Exercise description: Copy out every line that contains "parts".

Records from a collection
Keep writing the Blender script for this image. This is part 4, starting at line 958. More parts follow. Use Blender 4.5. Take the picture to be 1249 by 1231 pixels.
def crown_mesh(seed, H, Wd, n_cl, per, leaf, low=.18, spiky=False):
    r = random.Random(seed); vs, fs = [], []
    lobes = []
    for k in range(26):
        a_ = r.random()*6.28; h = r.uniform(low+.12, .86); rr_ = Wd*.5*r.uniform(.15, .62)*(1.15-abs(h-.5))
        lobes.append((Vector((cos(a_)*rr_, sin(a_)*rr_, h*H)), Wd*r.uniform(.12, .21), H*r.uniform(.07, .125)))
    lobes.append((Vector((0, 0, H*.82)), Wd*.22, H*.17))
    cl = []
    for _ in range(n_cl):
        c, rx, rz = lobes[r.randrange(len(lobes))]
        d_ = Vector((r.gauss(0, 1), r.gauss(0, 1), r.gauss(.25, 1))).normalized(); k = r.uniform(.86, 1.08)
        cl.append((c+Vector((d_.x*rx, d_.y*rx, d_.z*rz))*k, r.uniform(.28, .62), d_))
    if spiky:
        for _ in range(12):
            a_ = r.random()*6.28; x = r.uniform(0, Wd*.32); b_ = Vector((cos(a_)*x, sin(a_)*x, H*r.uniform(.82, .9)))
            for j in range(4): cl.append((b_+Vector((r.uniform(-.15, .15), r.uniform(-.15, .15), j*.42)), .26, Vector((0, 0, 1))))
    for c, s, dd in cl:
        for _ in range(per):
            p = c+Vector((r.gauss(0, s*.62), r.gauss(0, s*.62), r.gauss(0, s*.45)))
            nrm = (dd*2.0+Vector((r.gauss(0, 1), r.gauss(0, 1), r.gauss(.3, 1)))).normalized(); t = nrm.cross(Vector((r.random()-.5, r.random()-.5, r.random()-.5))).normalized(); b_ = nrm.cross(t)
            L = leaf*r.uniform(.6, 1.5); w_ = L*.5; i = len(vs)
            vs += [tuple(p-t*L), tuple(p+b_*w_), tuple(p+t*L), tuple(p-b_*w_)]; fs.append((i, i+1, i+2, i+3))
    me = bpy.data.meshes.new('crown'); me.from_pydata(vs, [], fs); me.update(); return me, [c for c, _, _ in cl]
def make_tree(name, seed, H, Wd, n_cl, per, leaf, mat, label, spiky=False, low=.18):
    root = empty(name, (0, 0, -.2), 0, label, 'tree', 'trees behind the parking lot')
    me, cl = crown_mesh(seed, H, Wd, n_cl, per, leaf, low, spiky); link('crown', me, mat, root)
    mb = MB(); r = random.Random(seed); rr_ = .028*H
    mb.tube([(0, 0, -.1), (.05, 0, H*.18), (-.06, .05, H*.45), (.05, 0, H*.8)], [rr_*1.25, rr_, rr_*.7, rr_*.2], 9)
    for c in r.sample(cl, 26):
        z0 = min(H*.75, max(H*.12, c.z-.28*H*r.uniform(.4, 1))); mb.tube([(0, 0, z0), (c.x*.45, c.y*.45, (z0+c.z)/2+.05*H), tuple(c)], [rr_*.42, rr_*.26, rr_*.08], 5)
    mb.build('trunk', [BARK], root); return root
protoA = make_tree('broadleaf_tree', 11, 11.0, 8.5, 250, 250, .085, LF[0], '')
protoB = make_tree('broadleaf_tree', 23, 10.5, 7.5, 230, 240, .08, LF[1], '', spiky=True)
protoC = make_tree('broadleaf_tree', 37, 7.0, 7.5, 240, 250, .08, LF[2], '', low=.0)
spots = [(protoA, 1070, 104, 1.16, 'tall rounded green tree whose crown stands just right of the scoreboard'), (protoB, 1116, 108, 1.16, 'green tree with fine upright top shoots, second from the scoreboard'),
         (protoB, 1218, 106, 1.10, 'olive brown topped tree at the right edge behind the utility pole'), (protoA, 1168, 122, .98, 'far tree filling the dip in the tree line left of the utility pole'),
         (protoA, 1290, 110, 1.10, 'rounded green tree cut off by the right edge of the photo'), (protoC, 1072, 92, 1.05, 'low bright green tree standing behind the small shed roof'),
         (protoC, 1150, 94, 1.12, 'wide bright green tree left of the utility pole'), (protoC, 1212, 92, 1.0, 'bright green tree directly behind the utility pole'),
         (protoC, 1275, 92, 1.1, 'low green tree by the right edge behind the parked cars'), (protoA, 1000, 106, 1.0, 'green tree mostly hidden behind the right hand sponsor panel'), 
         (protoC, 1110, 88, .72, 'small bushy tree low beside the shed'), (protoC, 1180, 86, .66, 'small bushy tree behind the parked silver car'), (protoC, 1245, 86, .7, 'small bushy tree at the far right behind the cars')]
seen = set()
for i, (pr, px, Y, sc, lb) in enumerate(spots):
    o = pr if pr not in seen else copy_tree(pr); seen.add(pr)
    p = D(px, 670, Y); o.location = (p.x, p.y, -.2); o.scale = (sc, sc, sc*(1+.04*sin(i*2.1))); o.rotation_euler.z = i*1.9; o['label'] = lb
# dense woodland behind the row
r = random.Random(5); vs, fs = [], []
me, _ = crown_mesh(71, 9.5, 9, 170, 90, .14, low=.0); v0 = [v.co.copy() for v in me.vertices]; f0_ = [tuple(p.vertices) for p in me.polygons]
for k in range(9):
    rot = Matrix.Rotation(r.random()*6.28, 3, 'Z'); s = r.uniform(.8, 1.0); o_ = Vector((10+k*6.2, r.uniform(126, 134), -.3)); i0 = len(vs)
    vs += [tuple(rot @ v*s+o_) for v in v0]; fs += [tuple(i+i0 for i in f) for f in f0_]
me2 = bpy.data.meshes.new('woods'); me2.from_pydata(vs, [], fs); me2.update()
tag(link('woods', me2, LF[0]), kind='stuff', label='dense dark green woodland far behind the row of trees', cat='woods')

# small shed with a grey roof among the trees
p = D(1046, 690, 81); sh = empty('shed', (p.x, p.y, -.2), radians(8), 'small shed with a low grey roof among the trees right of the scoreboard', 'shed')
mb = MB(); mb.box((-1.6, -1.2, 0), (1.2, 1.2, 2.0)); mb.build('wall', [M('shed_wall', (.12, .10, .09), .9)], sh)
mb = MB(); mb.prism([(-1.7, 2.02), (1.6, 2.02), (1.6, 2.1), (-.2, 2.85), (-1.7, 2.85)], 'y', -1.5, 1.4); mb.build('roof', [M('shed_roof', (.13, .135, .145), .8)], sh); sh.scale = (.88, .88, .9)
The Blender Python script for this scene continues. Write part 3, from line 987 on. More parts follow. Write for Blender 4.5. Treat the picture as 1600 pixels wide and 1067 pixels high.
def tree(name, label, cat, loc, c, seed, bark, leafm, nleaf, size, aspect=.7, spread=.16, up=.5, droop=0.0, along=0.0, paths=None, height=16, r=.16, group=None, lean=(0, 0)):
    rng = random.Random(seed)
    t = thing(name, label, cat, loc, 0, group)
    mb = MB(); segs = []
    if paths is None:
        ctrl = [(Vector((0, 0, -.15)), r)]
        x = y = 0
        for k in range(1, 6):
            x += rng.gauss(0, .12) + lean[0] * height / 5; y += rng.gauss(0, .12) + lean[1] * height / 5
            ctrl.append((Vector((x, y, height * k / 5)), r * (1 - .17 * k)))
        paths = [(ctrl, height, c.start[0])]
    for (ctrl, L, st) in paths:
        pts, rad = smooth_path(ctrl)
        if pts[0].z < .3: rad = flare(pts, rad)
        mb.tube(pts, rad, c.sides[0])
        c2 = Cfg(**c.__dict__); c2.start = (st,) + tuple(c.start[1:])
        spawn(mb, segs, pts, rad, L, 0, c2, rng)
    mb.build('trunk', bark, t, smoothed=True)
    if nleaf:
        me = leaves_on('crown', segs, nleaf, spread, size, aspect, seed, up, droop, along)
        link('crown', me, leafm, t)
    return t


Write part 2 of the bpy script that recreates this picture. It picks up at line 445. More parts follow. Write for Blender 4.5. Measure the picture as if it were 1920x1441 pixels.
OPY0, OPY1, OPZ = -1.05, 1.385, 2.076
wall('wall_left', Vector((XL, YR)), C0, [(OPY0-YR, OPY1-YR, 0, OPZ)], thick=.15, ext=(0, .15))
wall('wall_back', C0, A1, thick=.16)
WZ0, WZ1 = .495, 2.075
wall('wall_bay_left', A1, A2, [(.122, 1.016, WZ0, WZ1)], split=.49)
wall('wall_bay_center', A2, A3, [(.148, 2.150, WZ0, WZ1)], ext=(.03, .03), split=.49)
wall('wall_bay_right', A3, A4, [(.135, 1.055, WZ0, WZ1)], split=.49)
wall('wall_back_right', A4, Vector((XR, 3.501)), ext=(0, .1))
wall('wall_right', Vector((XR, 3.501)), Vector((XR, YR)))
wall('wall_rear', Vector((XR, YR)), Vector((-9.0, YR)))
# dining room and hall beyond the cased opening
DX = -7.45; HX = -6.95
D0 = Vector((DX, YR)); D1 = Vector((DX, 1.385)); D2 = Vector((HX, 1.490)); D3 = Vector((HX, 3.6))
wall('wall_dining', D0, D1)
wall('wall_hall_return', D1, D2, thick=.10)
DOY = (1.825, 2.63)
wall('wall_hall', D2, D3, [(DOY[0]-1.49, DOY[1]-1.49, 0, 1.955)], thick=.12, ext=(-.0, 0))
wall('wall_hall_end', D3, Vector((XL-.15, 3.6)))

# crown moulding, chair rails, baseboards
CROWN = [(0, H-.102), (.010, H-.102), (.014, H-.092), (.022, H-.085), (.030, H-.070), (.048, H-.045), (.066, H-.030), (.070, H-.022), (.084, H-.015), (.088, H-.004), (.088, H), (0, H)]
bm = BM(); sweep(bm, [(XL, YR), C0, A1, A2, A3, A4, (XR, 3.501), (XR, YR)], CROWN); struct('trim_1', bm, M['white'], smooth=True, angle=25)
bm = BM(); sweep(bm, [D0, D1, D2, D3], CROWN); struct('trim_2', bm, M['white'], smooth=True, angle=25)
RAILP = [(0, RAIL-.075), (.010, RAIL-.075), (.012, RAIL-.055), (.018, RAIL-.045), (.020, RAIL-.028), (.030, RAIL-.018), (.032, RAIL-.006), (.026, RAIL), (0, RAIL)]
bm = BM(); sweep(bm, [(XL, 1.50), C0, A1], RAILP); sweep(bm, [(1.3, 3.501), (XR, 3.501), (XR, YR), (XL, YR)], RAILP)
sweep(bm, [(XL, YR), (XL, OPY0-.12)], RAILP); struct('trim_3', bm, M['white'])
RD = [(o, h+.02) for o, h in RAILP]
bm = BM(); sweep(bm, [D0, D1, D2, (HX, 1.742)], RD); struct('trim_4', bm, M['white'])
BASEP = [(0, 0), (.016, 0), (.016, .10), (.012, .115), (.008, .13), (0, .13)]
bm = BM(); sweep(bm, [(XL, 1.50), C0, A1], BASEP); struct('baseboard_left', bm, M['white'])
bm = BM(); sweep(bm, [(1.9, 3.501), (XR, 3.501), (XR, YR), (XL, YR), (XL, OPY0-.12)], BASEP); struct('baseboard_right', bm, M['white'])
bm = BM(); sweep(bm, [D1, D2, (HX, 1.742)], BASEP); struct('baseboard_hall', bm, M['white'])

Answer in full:
Keep writing the Blender script for this image. This is part 4, starting at line 958. More parts follow. Use Blender 4.5. Take the picture to be 1249 by 1231 pixels.
The Blender Python script for this scene continues. Write part 3, from line 987 on. More parts follow. Write for Blender 4.5. Treat the picture as 1600 pixels wide and 1067 pixels high.
Write part 2 of the bpy script that recreates this picture. It picks up at line 445. More parts follow. Write for Blender 4.5. Measure the picture as if it were 1920x1441 pixels.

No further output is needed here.